Creating Affordable Housing

Affordable housing should offer both middle- and low-income options.

Housing in Seattle has become too expensive. Too many people just cannot afford to live here. Houses cost too much and rents are sky high. Some of those who are lucky enough to own homes have seen their property taxes increasing to amounts that are not affordable. People are getting locked out and pushed out of Seattle.

We need to create more housing options in this city and also must stop the huge displacement of people that growth and increased prices are causing. I strongly believe that means both low income and middle class options. This problem will only grow as our population grows and scarce housing makes things much worse. While we need to do more as a City, we cannot come close to solving this problem without the private market and developers stepping up.

The good news is we can use growth to help get more affordable housing. Seattle is one of the fastest growing cities in the nation and we have more new construction happening here than almost anywhere in the U.S. New requirements on developers will result in more affordable units and millions of dollars targeted for affordable housing options thanks to the diverse stakeholders (for-profit developers, non-profit affordable housing developers, social justice, labor, and businesses) who together forged the Seattle Housing Affordability and Livability Agenda (HALA). HALA provides our city with a blueprint for adding 20,000 new units of affordable housing over the next 10 years. Strong partnerships at the local, regional and state level will be critical to our success as will the participation of private housing developers.

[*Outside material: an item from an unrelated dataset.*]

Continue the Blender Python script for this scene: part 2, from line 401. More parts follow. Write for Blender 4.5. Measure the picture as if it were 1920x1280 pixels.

I support implementation of all the “highest impact recommendations” in the HALA report. As Mayor, I will aggressively pursue an affordable housing agenda that builds on HALA, but which makes sure we get the promised benefits and that we lessen impacts to neighborhoods:

1. Ensure effective implementation of the Mandatory Housing Affordability (MHA) requirement

The MHA is the cornerstone of HALA that will create 6,000 new units of affordable housing by requiring developers to either build affordable units into their designs or pay into a special fund that supports construction of lower-income units by city or non-profit agencies. As Mayor, I will make sure we use that money wisely. And while we may need to adjust impacts, I will fight any attempt to go backward.

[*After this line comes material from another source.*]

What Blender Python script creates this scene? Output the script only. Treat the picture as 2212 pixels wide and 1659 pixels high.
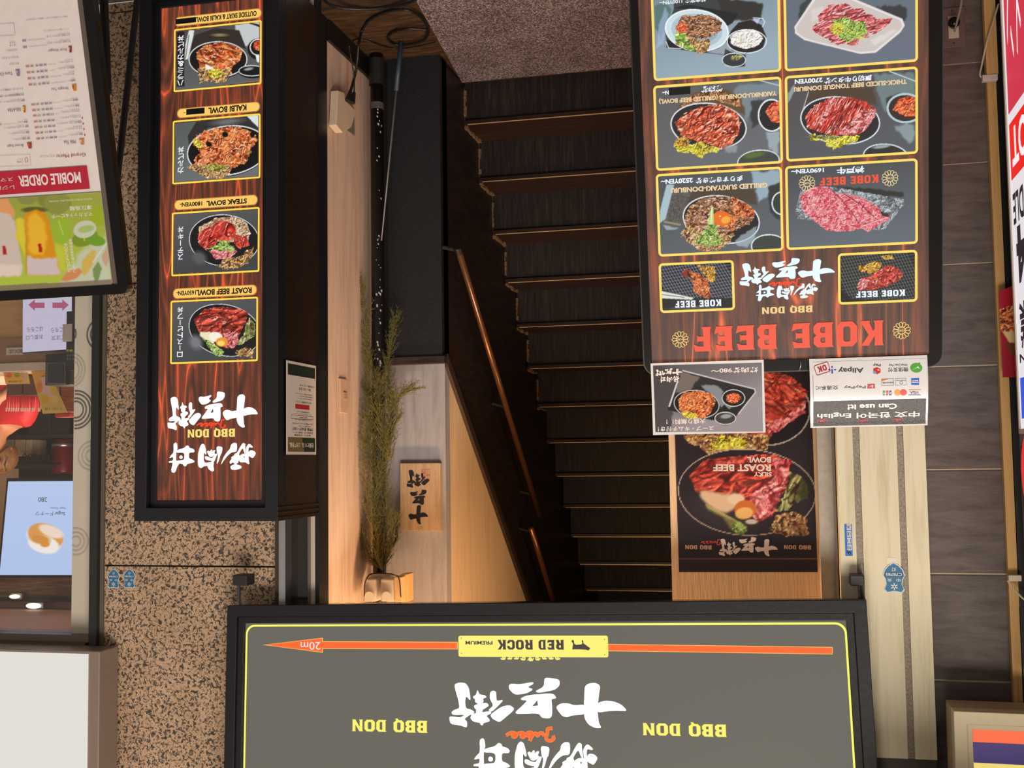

2. Advocate for key property tax reforms 

I will explore ways to go to Olympia and reduce the property tax burden for older homeowners, lower income owners and landlords providing affordable housing.

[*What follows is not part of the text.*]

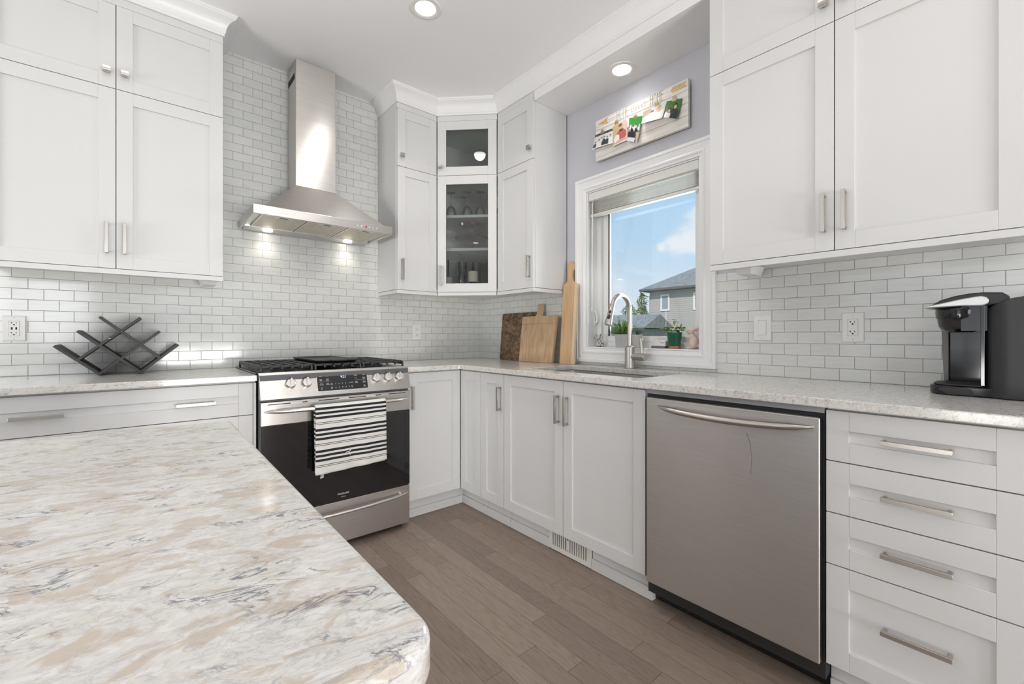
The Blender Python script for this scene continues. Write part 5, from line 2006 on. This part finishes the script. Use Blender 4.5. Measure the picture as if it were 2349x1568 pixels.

3. Support transit-oriented development

We need to make sure that a mix of all housing, including affordable housing continues to be close to transit hubs and services. I support the HALA recommendations to ensure affordable housing is built downtown and in urban villages—especially in areas within walking distance to transit. I also want to explore the promise in ST 3 of planning for density around stations and transit corridors. This must include vibrant new neighborhoods, with small businesses and restaurants.

4. Diversify and expand housing options

We should always be looking at innovative ways to expand our housing options in the city. We need to explore more permitted mother-in-laws and accessory dwelling units. Housing options such as duplexes, townhouses, or courtyard communities can help grow a vibrant and robust community. I am interested in exploring ways to make these additional types of housing more feasible in our city.

We need to understand the impacts of these proposals, by listening to communities and neighborhoods. We need robust input and engagement. We also can get information from owners of current backyard cottages in the Seattle area as well as peer cities with similar programs, such as Portland, Oregon; Vancouver, British Columbia; and Los Angeles, California.